• **EXERCISE INSTRUCTIONS**
Exactly as written, set down the lines from the top of the entries through the line bearing "candle', 'stone', .2, 8)", with every picture left out.

Entries with scene source code
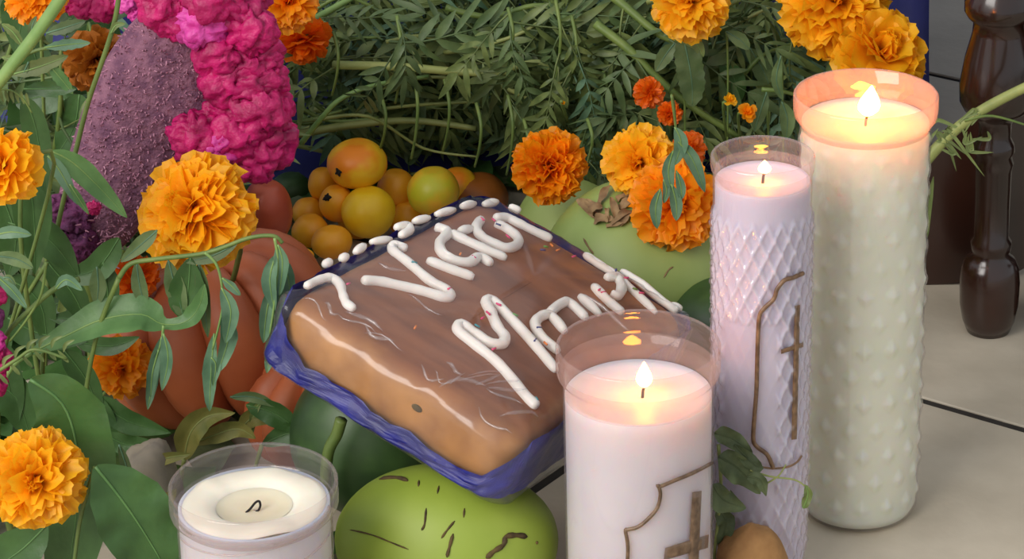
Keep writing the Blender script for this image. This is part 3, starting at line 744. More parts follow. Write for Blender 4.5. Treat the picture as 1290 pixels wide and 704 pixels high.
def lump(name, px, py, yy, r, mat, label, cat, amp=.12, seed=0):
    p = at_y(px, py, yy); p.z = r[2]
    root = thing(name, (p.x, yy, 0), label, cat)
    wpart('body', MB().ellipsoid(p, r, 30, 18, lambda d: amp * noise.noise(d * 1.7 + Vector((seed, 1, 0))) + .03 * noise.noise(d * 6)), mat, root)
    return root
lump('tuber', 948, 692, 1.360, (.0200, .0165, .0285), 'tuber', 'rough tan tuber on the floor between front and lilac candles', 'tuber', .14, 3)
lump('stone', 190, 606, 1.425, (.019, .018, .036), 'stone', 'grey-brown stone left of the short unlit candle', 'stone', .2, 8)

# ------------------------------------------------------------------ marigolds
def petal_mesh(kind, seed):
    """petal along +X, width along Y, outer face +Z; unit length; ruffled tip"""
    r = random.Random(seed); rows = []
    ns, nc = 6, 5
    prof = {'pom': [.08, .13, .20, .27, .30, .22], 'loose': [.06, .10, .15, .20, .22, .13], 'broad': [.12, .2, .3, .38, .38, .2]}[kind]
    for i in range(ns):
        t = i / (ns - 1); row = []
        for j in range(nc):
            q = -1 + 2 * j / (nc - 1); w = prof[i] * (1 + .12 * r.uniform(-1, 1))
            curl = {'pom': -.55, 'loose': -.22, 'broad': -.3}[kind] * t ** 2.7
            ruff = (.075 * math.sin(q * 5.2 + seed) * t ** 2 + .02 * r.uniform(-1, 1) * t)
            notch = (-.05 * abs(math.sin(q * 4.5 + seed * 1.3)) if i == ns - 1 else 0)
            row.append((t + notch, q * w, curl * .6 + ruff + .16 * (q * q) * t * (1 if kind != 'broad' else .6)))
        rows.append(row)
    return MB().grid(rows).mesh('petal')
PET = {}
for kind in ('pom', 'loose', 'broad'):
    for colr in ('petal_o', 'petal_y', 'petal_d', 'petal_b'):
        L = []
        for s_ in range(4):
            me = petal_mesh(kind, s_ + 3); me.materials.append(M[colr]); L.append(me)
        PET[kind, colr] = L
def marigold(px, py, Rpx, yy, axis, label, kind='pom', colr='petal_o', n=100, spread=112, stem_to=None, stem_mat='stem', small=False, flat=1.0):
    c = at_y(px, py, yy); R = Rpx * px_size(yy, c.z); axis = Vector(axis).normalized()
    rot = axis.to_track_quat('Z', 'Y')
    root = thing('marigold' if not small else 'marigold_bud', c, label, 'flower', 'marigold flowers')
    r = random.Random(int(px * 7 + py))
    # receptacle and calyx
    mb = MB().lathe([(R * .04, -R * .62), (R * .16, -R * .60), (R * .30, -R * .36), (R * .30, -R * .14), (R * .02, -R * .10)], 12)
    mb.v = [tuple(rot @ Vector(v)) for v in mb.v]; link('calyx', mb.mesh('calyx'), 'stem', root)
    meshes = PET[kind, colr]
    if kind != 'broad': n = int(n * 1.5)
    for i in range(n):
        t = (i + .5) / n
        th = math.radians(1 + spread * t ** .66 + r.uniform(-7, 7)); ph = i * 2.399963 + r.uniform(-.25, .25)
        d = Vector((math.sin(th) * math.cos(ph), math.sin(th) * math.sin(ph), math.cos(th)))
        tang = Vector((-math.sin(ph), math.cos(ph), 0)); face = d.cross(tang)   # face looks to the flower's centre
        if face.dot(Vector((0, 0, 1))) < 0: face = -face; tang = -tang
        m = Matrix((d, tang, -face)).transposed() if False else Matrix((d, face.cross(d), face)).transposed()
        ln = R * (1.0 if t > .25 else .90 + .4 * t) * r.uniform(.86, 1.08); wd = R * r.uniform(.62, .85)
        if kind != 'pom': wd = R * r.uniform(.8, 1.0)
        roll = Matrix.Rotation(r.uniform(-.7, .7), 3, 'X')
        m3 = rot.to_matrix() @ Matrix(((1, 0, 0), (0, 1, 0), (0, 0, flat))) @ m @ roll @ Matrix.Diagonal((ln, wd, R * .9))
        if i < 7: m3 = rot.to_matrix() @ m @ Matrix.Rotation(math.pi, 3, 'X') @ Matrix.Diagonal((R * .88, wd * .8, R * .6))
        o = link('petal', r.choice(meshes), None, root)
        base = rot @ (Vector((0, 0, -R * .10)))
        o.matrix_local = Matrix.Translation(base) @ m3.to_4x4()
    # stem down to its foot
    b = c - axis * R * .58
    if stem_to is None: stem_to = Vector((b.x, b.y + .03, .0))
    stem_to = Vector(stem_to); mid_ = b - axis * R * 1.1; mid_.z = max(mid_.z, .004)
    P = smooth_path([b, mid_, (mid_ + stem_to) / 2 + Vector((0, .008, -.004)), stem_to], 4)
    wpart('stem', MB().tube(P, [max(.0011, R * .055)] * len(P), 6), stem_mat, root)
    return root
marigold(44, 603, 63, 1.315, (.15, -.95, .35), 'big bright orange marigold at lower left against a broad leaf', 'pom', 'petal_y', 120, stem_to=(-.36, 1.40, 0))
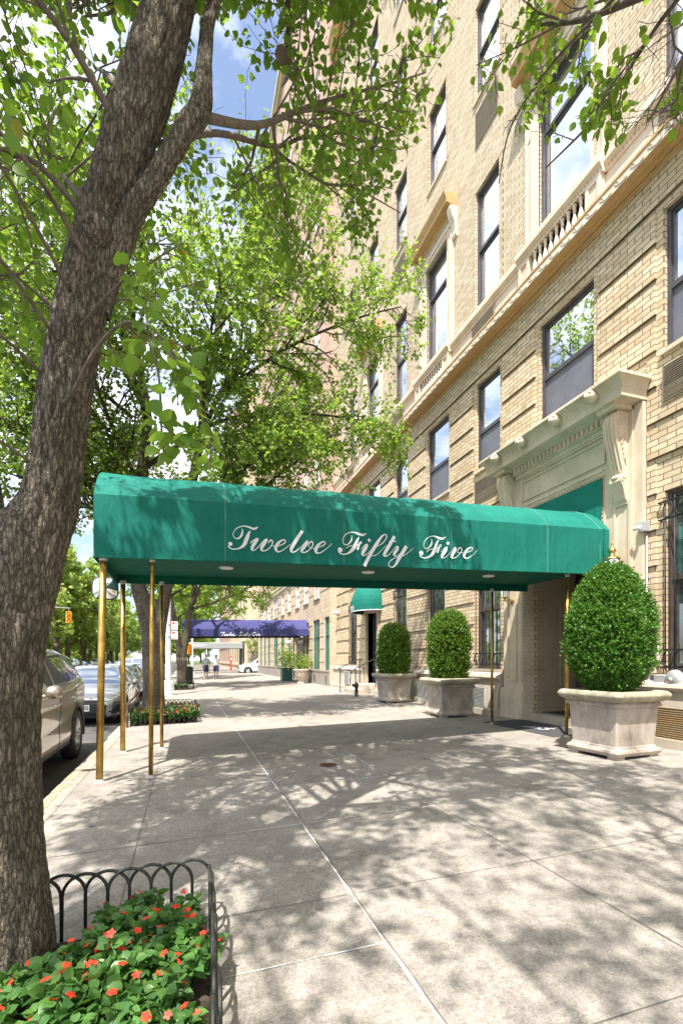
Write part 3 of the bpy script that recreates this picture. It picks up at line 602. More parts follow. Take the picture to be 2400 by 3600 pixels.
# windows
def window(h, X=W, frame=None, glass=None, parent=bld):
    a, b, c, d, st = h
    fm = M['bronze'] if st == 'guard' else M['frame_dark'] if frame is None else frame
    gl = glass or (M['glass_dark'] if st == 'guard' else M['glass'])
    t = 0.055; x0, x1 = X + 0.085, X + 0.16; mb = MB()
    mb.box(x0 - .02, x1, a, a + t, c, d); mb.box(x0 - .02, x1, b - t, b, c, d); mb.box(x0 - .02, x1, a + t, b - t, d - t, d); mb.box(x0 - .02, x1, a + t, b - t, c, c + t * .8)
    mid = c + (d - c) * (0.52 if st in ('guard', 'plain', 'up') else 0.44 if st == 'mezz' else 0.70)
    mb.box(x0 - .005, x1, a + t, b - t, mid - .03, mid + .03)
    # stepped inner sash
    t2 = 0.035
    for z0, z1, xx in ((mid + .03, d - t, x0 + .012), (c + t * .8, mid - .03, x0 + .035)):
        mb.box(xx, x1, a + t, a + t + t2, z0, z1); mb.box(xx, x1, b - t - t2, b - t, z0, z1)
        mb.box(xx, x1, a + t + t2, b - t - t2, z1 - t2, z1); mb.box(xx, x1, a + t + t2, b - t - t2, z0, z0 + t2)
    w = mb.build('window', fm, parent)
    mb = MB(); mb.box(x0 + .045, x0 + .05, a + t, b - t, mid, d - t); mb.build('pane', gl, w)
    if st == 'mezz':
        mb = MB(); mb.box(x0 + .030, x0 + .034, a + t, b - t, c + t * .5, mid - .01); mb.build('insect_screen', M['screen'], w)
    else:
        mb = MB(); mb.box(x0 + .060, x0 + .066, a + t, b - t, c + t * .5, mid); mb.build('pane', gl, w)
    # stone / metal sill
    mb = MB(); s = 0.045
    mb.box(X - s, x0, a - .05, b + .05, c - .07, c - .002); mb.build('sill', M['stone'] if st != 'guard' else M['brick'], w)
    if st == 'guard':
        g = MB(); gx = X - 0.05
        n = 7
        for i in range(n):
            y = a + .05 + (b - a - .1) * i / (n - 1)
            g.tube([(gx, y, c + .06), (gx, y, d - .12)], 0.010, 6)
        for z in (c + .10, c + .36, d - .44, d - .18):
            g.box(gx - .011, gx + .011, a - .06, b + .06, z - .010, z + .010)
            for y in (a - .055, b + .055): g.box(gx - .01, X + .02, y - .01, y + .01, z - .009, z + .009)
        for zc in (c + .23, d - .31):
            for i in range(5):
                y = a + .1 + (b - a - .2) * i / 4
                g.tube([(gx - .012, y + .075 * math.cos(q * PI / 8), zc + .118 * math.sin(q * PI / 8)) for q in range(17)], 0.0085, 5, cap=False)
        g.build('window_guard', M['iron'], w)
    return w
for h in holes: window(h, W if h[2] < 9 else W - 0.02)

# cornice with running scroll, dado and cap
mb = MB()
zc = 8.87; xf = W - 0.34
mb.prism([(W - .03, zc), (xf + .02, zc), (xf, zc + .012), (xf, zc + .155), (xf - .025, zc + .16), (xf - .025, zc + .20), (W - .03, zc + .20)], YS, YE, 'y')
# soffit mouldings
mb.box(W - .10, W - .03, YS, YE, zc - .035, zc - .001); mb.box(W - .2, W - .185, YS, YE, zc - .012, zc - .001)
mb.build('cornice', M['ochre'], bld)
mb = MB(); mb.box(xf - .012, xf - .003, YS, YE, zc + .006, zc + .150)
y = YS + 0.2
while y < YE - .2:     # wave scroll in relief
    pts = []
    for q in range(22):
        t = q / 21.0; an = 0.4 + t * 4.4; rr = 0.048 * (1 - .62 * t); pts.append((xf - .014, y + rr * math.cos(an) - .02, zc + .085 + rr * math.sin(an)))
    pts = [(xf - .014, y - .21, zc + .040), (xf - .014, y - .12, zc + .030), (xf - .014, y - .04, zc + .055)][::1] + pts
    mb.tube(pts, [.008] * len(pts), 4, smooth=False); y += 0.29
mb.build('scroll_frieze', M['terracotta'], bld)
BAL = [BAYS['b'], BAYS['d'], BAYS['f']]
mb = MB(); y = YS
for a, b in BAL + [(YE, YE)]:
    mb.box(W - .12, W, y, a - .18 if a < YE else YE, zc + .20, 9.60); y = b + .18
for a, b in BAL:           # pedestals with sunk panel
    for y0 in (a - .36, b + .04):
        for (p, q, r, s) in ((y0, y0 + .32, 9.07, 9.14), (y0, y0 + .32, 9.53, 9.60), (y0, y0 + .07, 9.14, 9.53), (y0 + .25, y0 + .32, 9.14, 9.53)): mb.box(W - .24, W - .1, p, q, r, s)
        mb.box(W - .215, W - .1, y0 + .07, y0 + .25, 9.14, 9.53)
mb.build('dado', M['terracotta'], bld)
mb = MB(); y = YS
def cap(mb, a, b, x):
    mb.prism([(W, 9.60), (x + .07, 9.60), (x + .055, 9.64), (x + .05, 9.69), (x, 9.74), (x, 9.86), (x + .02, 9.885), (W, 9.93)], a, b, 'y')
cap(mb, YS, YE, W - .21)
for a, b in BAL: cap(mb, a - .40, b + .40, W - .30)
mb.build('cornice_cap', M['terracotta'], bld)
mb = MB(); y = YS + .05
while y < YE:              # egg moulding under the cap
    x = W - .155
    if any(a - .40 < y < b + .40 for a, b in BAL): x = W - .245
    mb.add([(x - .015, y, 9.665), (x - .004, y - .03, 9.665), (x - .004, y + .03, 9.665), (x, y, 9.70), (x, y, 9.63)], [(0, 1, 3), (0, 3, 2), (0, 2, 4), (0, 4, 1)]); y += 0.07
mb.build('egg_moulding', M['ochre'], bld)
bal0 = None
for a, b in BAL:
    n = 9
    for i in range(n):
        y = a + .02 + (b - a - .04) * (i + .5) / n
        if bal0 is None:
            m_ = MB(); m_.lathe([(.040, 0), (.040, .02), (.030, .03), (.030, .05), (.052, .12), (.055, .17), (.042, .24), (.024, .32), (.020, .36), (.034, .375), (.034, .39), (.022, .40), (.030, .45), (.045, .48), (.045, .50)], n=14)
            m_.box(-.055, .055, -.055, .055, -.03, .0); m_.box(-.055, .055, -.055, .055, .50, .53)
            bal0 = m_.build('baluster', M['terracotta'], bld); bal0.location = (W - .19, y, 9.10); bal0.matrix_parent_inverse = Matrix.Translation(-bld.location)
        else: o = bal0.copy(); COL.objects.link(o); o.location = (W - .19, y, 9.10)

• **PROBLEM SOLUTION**
Keep writing the Blender script for this image. This is part 3, starting at line 744. More parts follow. Write for Blender 4.5. Treat the picture as 1290 pixels wide and 704 pixels high.
def lump(name, px, py, yy, r, mat, label, cat, amp=.12, seed=0):
    p = at_y(px, py, yy); p.z = r[2]
    root = thing(name, (p.x, yy, 0), label, cat)
    wpart('body', MB().ellipsoid(p, r, 30, 18, lambda d: amp * noise.noise(d * 1.7 + Vector((seed, 1, 0))) + .03 * noise.noise(d * 6)), mat, root)
    return root
lump('tuber', 948, 692, 1.360, (.0200, .0165, .0285), 'tuber', 'rough tan tuber on the floor between front and lilac candles', 'tuber', .14, 3)
lump('stone', 190, 606, 1.425, (.019, .018, .036), 'stone', 'grey-brown stone left of the short unlit candle', 'stone', .2, 8)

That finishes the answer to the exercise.